Overclocking
Our P4 570J review sample came with unlocked lower multipliers, allowing us to turn down the multiplier and crank up the front-side bus speed. With a little coaxing, I was able to get the P4 570J to boot on our Abit AA8 motherboard with a 1066MHz front-side bus speed and a multiplier of 14, for a CPU clock speed of 3.73GHz.

Oddly, I was forced to back the RAM timings down from 3-3-3-10 to 4-4-4-12 in order to get the system to POST and boot into Windows, even though I'd set the RAM at a 1:1 ratio with the bus. (That should yield an effective 533MHz memory speed, just like the stock config.) Even then, the 1066MHz bus speed wasn't 100% stable, but the system would usually run OK if it made it through POST and successfully booted into Windows.

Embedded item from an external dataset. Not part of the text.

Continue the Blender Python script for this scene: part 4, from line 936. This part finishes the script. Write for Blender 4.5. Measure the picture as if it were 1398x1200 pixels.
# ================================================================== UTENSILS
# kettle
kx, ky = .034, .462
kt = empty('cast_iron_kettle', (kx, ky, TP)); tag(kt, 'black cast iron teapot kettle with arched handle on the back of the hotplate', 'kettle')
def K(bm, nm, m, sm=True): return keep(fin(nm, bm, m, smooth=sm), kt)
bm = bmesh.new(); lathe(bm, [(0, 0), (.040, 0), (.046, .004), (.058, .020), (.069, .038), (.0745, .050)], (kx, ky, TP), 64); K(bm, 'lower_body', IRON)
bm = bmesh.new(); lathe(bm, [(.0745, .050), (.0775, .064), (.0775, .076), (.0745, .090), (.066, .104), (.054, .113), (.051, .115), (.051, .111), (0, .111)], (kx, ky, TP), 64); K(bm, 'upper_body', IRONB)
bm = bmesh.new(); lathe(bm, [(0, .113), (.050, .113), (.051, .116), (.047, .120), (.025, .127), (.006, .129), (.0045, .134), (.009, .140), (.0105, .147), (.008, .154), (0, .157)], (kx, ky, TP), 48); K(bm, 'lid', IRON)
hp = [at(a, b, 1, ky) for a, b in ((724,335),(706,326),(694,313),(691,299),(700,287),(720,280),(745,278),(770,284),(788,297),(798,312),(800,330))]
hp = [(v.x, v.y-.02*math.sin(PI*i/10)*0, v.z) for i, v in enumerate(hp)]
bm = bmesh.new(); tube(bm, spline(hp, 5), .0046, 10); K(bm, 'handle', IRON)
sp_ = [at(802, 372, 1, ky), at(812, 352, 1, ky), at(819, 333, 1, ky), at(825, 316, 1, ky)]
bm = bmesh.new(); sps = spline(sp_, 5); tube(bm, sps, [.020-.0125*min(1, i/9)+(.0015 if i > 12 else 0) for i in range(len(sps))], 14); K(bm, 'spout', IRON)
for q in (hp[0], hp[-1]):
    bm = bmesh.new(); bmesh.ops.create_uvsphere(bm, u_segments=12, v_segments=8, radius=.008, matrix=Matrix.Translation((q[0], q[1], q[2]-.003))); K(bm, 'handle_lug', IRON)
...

Once I'd established that the faster bus speed was possible, I started turning up the multiplier. I was able to get the system to POST at 4.54GHz on a 1066MHz bus, but it crashed immediately and refused to POST again. I had more luck at 4.266GHz. I got the system booted into Windows and ran a few benchmarks.

At 4.0GHz and 4.26GHz on a 1066MHz bus, the Prescott was able to make really good use of its memory bandwidth.

Doom 3 frame rates are up a bit, too, but even 4.26GHz isn't enough to catch the Athlon 64 3800+.

I would have run more benchmarks at these speeds, but the system wasn't entirely stable on a 1066MHz bus. We'll have to try again once we get a good tweaker's motherboard based on the Intel 925XE chipset.